Wednesday, March 12, 2008

Children's Book Hiatu: Empire Falls

So far in my children's books hiatus, I've read Richard Russo's Empire Falls, and I decided the basic difference between adult novels and YA novels is that more happens off camera. I'm on to The Brief Life of Oscar Wao, by Junot Diaz, which is ten times snappier, but still: much is relayed to you after the fact or by a third party. It doesn't happen before your very eyes. It's more about the process of discovering what has already happened than about what's happening right now.

But I shouldn't really make sweeping judgments. I'm sure there are thousands of examples to the contrary. I just think that teens live in the moment and adults are always trying to figure out their past, and it shows in their books.
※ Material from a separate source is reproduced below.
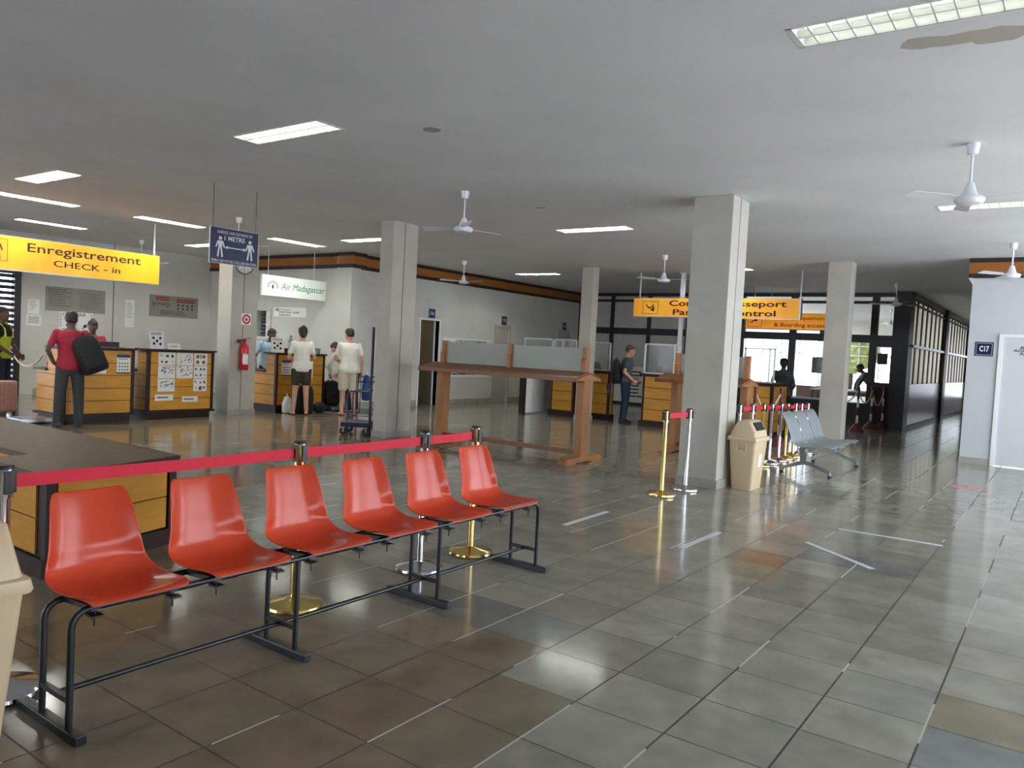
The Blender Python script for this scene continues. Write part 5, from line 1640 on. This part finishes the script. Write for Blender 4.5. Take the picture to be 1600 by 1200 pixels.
def person(label, loc, heading, height, skin, hair, top, bottom, shoe, pose=None, female=False, short_sleeve=True, shorts=False, bun=False,
           face=True, hair_len=0.0, sole='rubber', cap=False, top_len=0.86, smoothing=3, vx=0.0085, extra=None):
    P = dict(lean=0.0, head_turn=0.0, head_nod=0.0, seat=False)
    P.update(pose or {})
    s = height / 1.75
    t = thing('person', label, 'person', loc, heading)
    t.scale = (s, s, s)
    piv = V((0, 0, 0.95))
    la = R(P['lean'])
    U = lambda p: rot_about(V(p), piv, la)
    ax = V((math.sin(la), 0, math.cos(la)))
    wsc = 0.90 if female else 1.0
    hipw = 1.06 if female else 1.0
    J = dict(hL=V((0, 0.092, 0.92)), hR=V((0, -0.092, 0.92)), kL=V((0.02, 0.10, 0.50)), kR=V((0.02, -0.10, 0.50)), aL=V((-0.02, 0.105, 0.085)), aR=V((-0.02, -0.105, 0.085)),
             sL=U((0, 0.185 * wsc, 1.425)), sR=U((0, -0.185 * wsc, 1.425)), eL=U((-0.03, 0.235 * wsc, 1.13)), eR=U((-0.03, -0.235 * wsc, 1.13)),
             wL=U((0.05, 0.245 * wsc, 0.885)), wR=U((0.05, -0.245 * wsc, 0.885)), tL=V((1, 0.15, 0)), tR=V((1, -0.15, 0)))
    for k in list(P):
        if k in J:
            J[k] = V(P[k])
    def torso(m, e, zlo=0.80, zhi=1.52):
        prof = [(0.80, 0.075, 0.12), (0.86, 0.105, 0.158 * hipw), (0.93, 0.115, 0.172 * hipw), (1.00, 0.108, 0.162 * hipw), (1.08, 0.098, 0.145 * wsc), (1.17, 0.10, 0.148 * wsc), (1.27, 0.115, 0.165 * wsc),
                (1.36, 0.112, 0.180 * wsc), (1.42, 0.092, 0.165 * wsc), (1.465, 0.07, 0.10), (1.50, 0.056, 0.058), (1.53, 0.052, 0.054)]
        sec = []
        for z, rx, ry in prof:
            if z < zlo - 1e-6 or z > zhi + 1e-6:
                continue
            k = 0 if z < 0.95 else 1
            c = U((0, 0, z)) if k else V((0, 0, z))
            sec.append((c, rx + e, ry + e, ax if k else V((0, 0, 1))))
        ell_loft(m, sec)
    body = MB()
    torso(body, 0.0)
    nb, hc0 = U((-0.005, 0, 1.47)), U((0.025, 0, 1.635))
    nod = R(P['head_nod'])
    # head: built upright at the origin, then turned on the neck
    hm = Matrix.Translation(U((0.0, 0, 1.535))) @ Matrix.Rotation(R(P['head_turn']), 4, 'Z') @ Matrix.Rotation(la * 0.5 + nod, 4, 'Y')
    body.tube([nb, U((0.0, 0, 1.53)), hm @ V((0.01, 0, 0.06))], [0.062, 0.052, 0.052], 14)
    hd = MB()
    sec = [(-0.012, 0.055, 0.022, 0.026), (0.0, 0.045, 0.05, 0.042), (0.03, 0.03, 0.077, 0.058), (0.065, 0.022, 0.09, 0.068), (0.10, 0.016, 0.096, 0.074), (0.14, 0.010, 0.099, 0.077),
           (0.175, 0.006, 0.094, 0.073), (0.205, 0.002, 0.075, 0.058), (0.222, 0.0, 0.045, 0.034), (0.228, 0.0, 0.012, 0.01)]
    ell_loft(hd, [(V((cx, 0, z)), rx, ry, V((0, 0, 1))) for z, cx, rx, ry in sec])
    hd.tube([(0.105, 0, 0.118), (0.122, 0, 0.092), (0.130, 0, 0.072), (0.108, 0, 0.062)], [0.009, 0.012, 0.016, 0.012], 8)     # nose
    hd.tube([(0.096, -0.022, 0.036), (0.108, 0, 0.037), (0.096, 0.022, 0.036)], 0.009, 8)                                          # lips
    hd.ball((0.093, 0, 0.004), (0.02, 0.024, 0.018), 10)
    for q in (-1, 1):
        hd.ball((0.005, q * 0.077, 0.088), (0.018, 0.009, 0.032), 10)
        hd.ball((0.088, q * 0.034, 0.118), (0.016, 0.024, 0.008), 8)                                                               # brow
    hd.xform(hm)
    me_ = bpy.data.meshes.new('h'); hd.bm.to_mesh(me_); body.bm.from_mesh(me_); bpy.data.meshes.remove(me_); hd.bm.free()
    for q in 'LR':
        sg = 1 if q == 'L' else -1
        limb(body, [J['s' + q], J['e' + q], J['w' + q]], [0.05 * wsc, 0.038 * wsc, 0.026 * wsc])
        d = (J['w' + q] - J['e' + q])
        body.ball(J['e' + q].lerp(J['w' + q], 0.25), 0.041 * wsc, 10)
        pn = P.get('p' + q, (0.2, -sg, 0))
        hand(body, J['w' + q], P.get('d' + q, d), pn, P.get('c' + q, 0.35), flip=-sg if True else sg)
        limb(body, [J['h' + q], J['k' + q], J['a' + q]], [0.088 * hipw, 0.057, 0.038])
        cf = J['k' + q].lerp(J['a' + q], 0.28)
        body.ball(cf + V((-0.018, 0, 0)), (0.052, 0.05, 0.10), 12)
        a, td = J['a' + q], V(J['t' + q]).normalized()
        z0 = a.z - 0.085
        body.tube([a + V((0, 0, -0.03)) - td * 0.055, a + V((0, 0, -0.045)), a + V((0, 0, -0.055)) + td * 0.09, a + V((0, 0, -0.068)) + td * 0.17], [(0.03, 0.03), (0.038, 0.04), (0.042, 0.03), (0.03, 0.016)], 12)
    solid(body, 'body', skin, t, vx, 2)
    # clothes
    if top:
        sh = MB()
        torso(sh, 0.024, 0.86, 1.465)
        for q in 'LR':
            if short_sleeve:
                mid = J['s' + q].lerp(J['e' + q], 0.66)
                limb(sh, [J['s' + q], mid], [0.060 * wsc, 0.053 * wsc])
            else:
                limb(sh, [J['s' + q], J['e' + q], J['e' + q].lerp(J['w' + q], 0.86)], [0.07 * wsc, 0.055 * wsc, 0.042 * wsc])
            sh.ball(J['s' + q] + V((0, 0, -0.01)), 0.062 * wsc, 12)
        solid(sh, 'shirt', top, t, 0.012, 7)
    if bottom:
        pn_ = MB()
        torso(pn_, 0.012, 0.80, 1.01)
        for q in 'LR':
            if shorts:
                e = J['h' + q].lerp(J['k' + q], 0.62 if female else 0.86)
                limb(pn_, [J['h' + q], e], [0.105 * hipw, 0.098])
            else:
                limb(pn_, [J['h' + q], J['k' + q], J['a' + q] + V((0, 0, 0.0))], [0.104, 0.080, 0.066])
        solid(pn_, 'shorts' if shorts else 'trousers', bottom, t, 0.012, 3)
    for q in 'LR':
        a, td = J['a' + q], V(J['t' + q]).normalized()
        sdv = V((-td.y, td.x, 0))
        if shoe == 'sandal':
            MB().prism([tuple((a + td * x + sdv * y).to_2d()) for x, y in ((-0.09, -0.03), (0.05, -0.04), (0.15, -0.045), (0.19, -0.015), (0.19, 0.015), (0.15, 0.045), (0.05, 0.04), (-0.09, 0.03))], a.z - 0.085, a.z - 0.07).build('sandal', 'hair_dark', t)
        elif shoe:
            m = MB()
            m.tube([a + V((0, 0, -0.035)) - td * 0.07, a + V((0, 0, -0.04)), a + V((0, 0, -0.05)) + td * 0.10, a + V((0, 0, -0.062)) + td * 0.19], [(0.038, 0.04), (0.047, 0.046), (0.05, 0.036), (0.036, 0.022)], 12)
            m.obox(a + td * 0.055 + V((0, 0, -0.075)), td, sdv, (0, 0, 1), 0.27, 0.09, 0.02)
            m.tube([a + V((0, 0, -0.02)), a + V((0, 0, 0.03))], 0.047, 12)
            solid(m, 'shoe', shoe, t, 0.01, 2)
    # hair and face
    if hair:
        hr = MB()
        k = 0.010 if hair_len <= 0 else 0.016
        ell_loft(hr, [(V((cx, 0, z)), rx + k, ry + k, V((0, 0, 1))) for z, cx, rx, ry in ((0.045, -0.055, 0.022, 0.045), (0.07, -0.042, 0.048, 0.064), (0.11, -0.022, 0.074, 0.074), (0.145, -0.006, 0.092, 0.077), (0.175, 0.002, 0.096, 0.0745), (0.205, 0.0, 0.078, 0.06), (0.224, -0.002, 0.048, 0.036), (0.231, -0.002, 0.012, 0.01))])
        if hair_len > 0:
            hr.ball((-0.055, 0, 0.06), (0.055, 0.07, 0.07), 12)
        if bun:
            hr.ball((-0.075, 0, 0.205), (0.045, 0.048, 0.042), 12)
        hr.xform(hm)
        solid(hr, 'hair', hair, t, 0.009, 2)
    if face:
        for q in (-1, 1):
            MB().ball((0.090, q * 0.032, 0.104), (0.012, 0.014, 0.008), 8).xform(hm).build('eye', 'paper', t, True)
            MB().ball((0.099, q * 0.032, 0.104), (0.005, 0.006, 0.006), 8).xform(hm).build('iris', 'hair_black', t, True)
        MB().tube([(0.103, -0.02, 0.0365), (0.1145, 0, 0.037), (0.103, 0.02, 0.0365)], 0.003, 6).xform(hm).build('mouth', 'cone_red', t, True)
    t['hm'] = 0
    del t['hm']
    return t, hm, J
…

I sort of like that slow revelation sort of plot line, but I do get an itchy feeling: I'm always thinking: this better be worth it. Because if the revelation isn't stunning enough, then the long development feels like a waste of my time. So was Empire Falls worth it?

Well, pretty much.

For those who haven't read it, it's about a dying mill town in Maine--specifically about a recently divorced, crazy-about-his-teenage-daughter Catholic dude who manages a diner for a controlling rich woman who owns half the town. The tension comes from wondering what she's planning next and figuring out why she's always half-thwarting, half-saving our main character.

The revelations are spread through out the book, and the plot is nicely symmetrical and economical: no wasted gestures or characters. And the author's memories of high school aren't romanticized, nor does he waste time categorizing everyone in the lunch room.

My only hesitation comes from the fact that as soon as Todd Strasser has written a book on a topic, it's dead for me, which means school shootings ceased to impress me a few years ago. But that's a small complaint.

The real pleasure of reading adult books for a time is that they last longer--they're engrossing. I can read on my couch for hours on a Sunday afternoon, and there's still more left on Monday. The book takes over my whole week, gets overlaid on my everyday, and gives me something to think about when I'm driving or waiting in line at the post office. Sort of like having an affair, maybe? Like cheating on reality? That's the thing about hardcore readers: you're never sure if they're really with you, because they live in two worlds at once.